Com efeito, podem distinguir-se no atual quadro normativo três gerações de normas com especial relevância para a dedução dos gastos de financiamento:

  • Uma primeira geração correspondente ao artigo 23.º do Código do IRC, o qual define um princípio geral de aceitação de gastos para efeitos do cômputo do lucro tributável. Embora não se concorde, na interpretação da AT, em diversos casos, esta norma tem resultado na não aceitação de gastos de financiamento incorridos relativamente a empréstimos empregues na aquisição de participações sociais, por se considerar que a “remuneração” da detenção das participações sociais, no caso dividendos ou mais-valias, não gera rendimentos tributados, quando seja aplicável o regime vulgarmente designado por “participation exemption”.
  • Uma segunda geração correspondente ao regime de preços de transferência, no qual se estabelece a necessidade de se praticarem termos e condições de mercado nas operações entre partes relacionadas, sob pena de correção do lucro tributável, tal como se as operações tivessem sido efetuadas de acordo com o princípio de plena concorrência.
  • Uma terceira geração de normas que restringe a dedução de gastos de financiamento em resultado de rácios sintéticos de natureza económica / contabilística, especificamente, numa primeira fase as normas de subcapitalização (limitação da dedução dos juros sobre a parte de endividamento excessivo face à relação entre passivo e capital próprio) e atual norma do artigo 67.º do Código do IRC (limitação da dedução dos gastos de financiamento líquidos na parte que exceda Euro 1 milhão ou, se superior, 30% do lucro tributável ajustado, dito “EBTIDA” fiscal).

O quadro normativo vigente resulta numa elevada sindicância quanto à dedução de gastos de financiamento e, frequentemente, no afastamento do apuramento do lucro tributável face ao desígnio da tributação, consagrado constitucionalmente, pelo “lucro real”, não obstante a obtenção de financiamento, salvaguardando situações de abuso fiscal, constituir-se como uma decisão legítima e de âmbito empresarial.

Em complemento ao atual quadro normativo perspetiva-se ainda, a breve prazo, a transposição para a legislação portuguesa da ATAD II (“Anti Tax Avoidance Directive”, diretiva europeia que estabelece regras contra as práticas de elisão fiscal), a qual terá impacto relevante na dedução de gastos de financiamento, entre outros.
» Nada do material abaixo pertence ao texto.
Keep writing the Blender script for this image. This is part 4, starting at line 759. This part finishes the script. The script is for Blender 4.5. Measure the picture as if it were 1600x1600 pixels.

Em concreto, a ATAD II limitará a dedução de gastos relativamente a pagamentos transfronteiriços em situações qualificáveis como assimetrias híbridas de que resultem duplas deduções ou ainda dedução de gastos sem inclusão (“tributação”). O alcance da norma é vasto, nomeadamente se se considerar o efeito dos ditos híbridos importados e as suas implicações na dedução dos gastos de financiamento em Portugal, estando ainda previstas restrições quanto à dedução de tais gastos quanto a assimetrias de residência fiscal.

A ATAD II, tendencialmente, impõe a neutralização da assimetria por via da não dedução dos gastos de financiamento na esfera do pagador dos rendimentos, o que implicará na esfera destes sujeitos passivos um novo paradigma quanto à avaliação da dedutibilidade de tais. Com efeito, enquanto a aplicação das normas atuais depende essencialmente de elementos do próprio sujeito passivo, as disposições da ATAD II requererão a avaliação holística dos termos da operação subjacente ao financiamento obtido, bem como o conhecimento pelo sujeito passivo do tratamento fiscal dos rendimentos na contraparte da operação, ou, no limite, ao longo de toda a estrutura de financiamento e em cada uma das jurisdições aplicáveis.